**WHAT YOU SHOULD DO**: Write out the whole of the material exactly.

=== SUPPLIED MATERIAL ===

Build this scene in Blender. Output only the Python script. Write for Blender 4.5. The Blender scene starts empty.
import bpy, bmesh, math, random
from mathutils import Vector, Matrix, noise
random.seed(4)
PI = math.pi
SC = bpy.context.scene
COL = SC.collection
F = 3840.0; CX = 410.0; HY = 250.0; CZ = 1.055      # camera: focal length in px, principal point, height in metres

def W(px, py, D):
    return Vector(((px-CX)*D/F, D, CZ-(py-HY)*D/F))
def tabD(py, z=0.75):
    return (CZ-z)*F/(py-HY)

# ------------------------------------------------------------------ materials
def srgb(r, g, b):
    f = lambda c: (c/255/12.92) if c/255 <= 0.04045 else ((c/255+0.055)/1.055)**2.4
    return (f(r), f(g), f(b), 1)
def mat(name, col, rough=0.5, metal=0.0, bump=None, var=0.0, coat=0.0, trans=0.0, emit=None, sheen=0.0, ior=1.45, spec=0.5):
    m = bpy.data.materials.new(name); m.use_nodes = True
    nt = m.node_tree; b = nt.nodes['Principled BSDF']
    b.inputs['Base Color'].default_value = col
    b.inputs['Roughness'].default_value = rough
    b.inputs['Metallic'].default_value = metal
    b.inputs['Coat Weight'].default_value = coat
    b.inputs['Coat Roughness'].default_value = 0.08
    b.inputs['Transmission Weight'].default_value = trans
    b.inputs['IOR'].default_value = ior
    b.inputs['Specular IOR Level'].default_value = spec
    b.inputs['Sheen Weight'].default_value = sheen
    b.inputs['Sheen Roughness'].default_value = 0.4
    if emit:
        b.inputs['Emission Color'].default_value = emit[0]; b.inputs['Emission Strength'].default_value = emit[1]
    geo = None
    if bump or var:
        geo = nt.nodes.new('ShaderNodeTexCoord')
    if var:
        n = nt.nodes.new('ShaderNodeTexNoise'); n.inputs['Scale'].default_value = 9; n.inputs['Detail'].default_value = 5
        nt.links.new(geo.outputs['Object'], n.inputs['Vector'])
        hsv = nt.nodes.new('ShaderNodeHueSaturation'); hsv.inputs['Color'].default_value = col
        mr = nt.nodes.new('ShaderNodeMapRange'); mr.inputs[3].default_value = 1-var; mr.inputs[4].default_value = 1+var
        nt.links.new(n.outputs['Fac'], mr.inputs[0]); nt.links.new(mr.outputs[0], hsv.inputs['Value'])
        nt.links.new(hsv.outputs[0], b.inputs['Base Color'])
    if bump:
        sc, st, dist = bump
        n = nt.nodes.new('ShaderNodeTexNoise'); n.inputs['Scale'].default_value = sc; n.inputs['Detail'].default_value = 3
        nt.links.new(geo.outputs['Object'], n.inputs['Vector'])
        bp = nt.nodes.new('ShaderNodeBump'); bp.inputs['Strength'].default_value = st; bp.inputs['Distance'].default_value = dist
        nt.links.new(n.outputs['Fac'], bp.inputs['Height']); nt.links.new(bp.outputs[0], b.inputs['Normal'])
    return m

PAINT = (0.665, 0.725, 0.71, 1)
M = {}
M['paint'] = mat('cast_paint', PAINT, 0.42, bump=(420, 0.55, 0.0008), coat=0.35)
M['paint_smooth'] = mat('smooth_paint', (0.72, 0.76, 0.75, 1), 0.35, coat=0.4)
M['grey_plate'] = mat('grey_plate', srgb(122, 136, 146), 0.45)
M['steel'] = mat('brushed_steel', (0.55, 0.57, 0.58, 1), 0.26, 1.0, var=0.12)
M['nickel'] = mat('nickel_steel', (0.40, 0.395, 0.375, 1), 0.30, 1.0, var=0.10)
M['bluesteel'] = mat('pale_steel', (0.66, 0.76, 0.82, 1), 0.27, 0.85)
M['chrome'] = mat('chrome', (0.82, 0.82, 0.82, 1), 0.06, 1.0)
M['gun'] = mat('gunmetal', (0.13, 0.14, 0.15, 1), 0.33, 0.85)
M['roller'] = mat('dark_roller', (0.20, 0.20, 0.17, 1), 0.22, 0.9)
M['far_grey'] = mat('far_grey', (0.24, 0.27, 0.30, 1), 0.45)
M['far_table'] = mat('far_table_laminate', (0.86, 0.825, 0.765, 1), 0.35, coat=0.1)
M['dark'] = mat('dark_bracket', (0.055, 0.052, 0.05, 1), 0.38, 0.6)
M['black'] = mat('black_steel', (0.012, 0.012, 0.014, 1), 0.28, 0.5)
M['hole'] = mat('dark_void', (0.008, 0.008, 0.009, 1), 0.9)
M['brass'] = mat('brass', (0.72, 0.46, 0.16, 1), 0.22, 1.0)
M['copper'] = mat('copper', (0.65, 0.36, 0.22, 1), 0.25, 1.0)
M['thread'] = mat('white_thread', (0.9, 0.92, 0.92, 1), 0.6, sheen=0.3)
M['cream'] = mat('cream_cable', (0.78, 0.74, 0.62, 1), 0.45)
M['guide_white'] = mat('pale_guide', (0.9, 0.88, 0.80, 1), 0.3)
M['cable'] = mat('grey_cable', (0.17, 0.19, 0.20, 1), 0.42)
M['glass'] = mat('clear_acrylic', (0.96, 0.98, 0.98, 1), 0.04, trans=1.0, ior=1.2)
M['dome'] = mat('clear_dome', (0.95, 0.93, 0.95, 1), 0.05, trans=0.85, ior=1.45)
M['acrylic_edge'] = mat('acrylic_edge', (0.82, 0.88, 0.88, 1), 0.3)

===

**WRITTEN ANSWER**:
Build this scene in Blender. Output only the Python script. Write for Blender 4.5. The Blender scene starts empty.
import bpy, bmesh, math, random
from mathutils import Vector, Matrix, noise
random.seed(4)
PI = math.pi
SC = bpy.context.scene
COL = SC.collection
F = 3840.0; CX = 410.0; HY = 250.0; CZ = 1.055      # camera: focal length in px, principal point, height in metres

def W(px, py, D):
    return Vector(((px-CX)*D/F, D, CZ-(py-HY)*D/F))
def tabD(py, z=0.75):
    return (CZ-z)*F/(py-HY)

# ------------------------------------------------------------------ materials
def srgb(r, g, b):
    f = lambda c: (c/255/12.92) if c/255 <= 0.04045 else ((c/255+0.055)/1.055)**2.4
    return (f(r), f(g), f(b), 1)
def mat(name, col, rough=0.5, metal=0.0, bump=None, var=0.0, coat=0.0, trans=0.0, emit=None, sheen=0.0, ior=1.45, spec=0.5):
    m = bpy.data.materials.new(name); m.use_nodes = True
    nt = m.node_tree; b = nt.nodes['Principled BSDF']
    b.inputs['Base Color'].default_value = col
    b.inputs['Roughness'].default_value = rough
    b.inputs['Metallic'].default_value = metal
    b.inputs['Coat Weight'].default_value = coat
    b.inputs['Coat Roughness'].default_value = 0.08
    b.inputs['Transmission Weight'].default_value = trans
    b.inputs['IOR'].default_value = ior
    b.inputs['Specular IOR Level'].default_value = spec
    b.inputs['Sheen Weight'].default_value = sheen
    b.inputs['Sheen Roughness'].default_value = 0.4
    if emit:
        b.inputs['Emission Color'].default_value = emit[0]; b.inputs['Emission Strength'].default_value = emit[1]
    geo = None
    if bump or var:
        geo = nt.nodes.new('ShaderNodeTexCoord')
    if var:
        n = nt.nodes.new('ShaderNodeTexNoise'); n.inputs['Scale'].default_value = 9; n.inputs['Detail'].default_value = 5
        nt.links.new(geo.outputs['Object'], n.inputs['Vector'])
        hsv = nt.nodes.new('ShaderNodeHueSaturation'); hsv.inputs['Color'].default_value = col
        mr = nt.nodes.new('ShaderNodeMapRange'); mr.inputs[3].default_value = 1-var; mr.inputs[4].default_value = 1+var
        nt.links.new(n.outputs['Fac'], mr.inputs[0]); nt.links.new(mr.outputs[0], hsv.inputs['Value'])
        nt.links.new(hsv.outputs[0], b.inputs['Base Color'])
    if bump:
        sc, st, dist = bump
        n = nt.nodes.new('ShaderNodeTexNoise'); n.inputs['Scale'].default_value = sc; n.inputs['Detail'].default_value = 3
        nt.links.new(geo.outputs['Object'], n.inputs['Vector'])
        bp = nt.nodes.new('ShaderNodeBump'); bp.inputs['Strength'].default_value = st; bp.inputs['Distance'].default_value = dist
        nt.links.new(n.outputs['Fac'], bp.inputs['Height']); nt.links.new(bp.outputs[0], b.inputs['Normal'])
    return m

PAINT = (0.665, 0.725, 0.71, 1)
M = {}
M['paint'] = mat('cast_paint', PAINT, 0.42, bump=(420, 0.55, 0.0008), coat=0.35)
M['paint_smooth'] = mat('smooth_paint', (0.72, 0.76, 0.75, 1), 0.35, coat=0.4)
M['grey_plate'] = mat('grey_plate', srgb(122, 136, 146), 0.45)
M['steel'] = mat('brushed_steel', (0.55, 0.57, 0.58, 1), 0.26, 1.0, var=0.12)
M['nickel'] = mat('nickel_steel', (0.40, 0.395, 0.375, 1), 0.30, 1.0, var=0.10)
M['bluesteel'] = mat('pale_steel', (0.66, 0.76, 0.82, 1), 0.27, 0.85)
M['chrome'] = mat('chrome', (0.82, 0.82, 0.82, 1), 0.06, 1.0)
M['gun'] = mat('gunmetal', (0.13, 0.14, 0.15, 1), 0.33, 0.85)
M['roller'] = mat('dark_roller', (0.20, 0.20, 0.17, 1), 0.22, 0.9)
M['far_grey'] = mat('far_grey', (0.24, 0.27, 0.30, 1), 0.45)
M['far_table'] = mat('far_table_laminate', (0.86, 0.825, 0.765, 1), 0.35, coat=0.1)
M['dark'] = mat('dark_bracket', (0.055, 0.052, 0.05, 1), 0.38, 0.6)
M['black'] = mat('black_steel', (0.012, 0.012, 0.014, 1), 0.28, 0.5)
M['hole'] = mat('dark_void', (0.008, 0.008, 0.009, 1), 0.9)
M['brass'] = mat('brass', (0.72, 0.46, 0.16, 1), 0.22, 1.0)
M['copper'] = mat('copper', (0.65, 0.36, 0.22, 1), 0.25, 1.0)
M['thread'] = mat('white_thread', (0.9, 0.92, 0.92, 1), 0.6, sheen=0.3)
M['cream'] = mat('cream_cable', (0.78, 0.74, 0.62, 1), 0.45)
M['guide_white'] = mat('pale_guide', (0.9, 0.88, 0.80, 1), 0.3)
M['cable'] = mat('grey_cable', (0.17, 0.19, 0.20, 1), 0.42)
M['glass'] = mat('clear_acrylic', (0.96, 0.98, 0.98, 1), 0.04, trans=1.0, ior=1.2)
M['dome'] = mat('clear_dome', (0.95, 0.93, 0.95, 1), 0.05, trans=0.85, ior=1.45)
M['acrylic_edge'] = mat('acrylic_edge', (0.82, 0.88, 0.88, 1), 0.3)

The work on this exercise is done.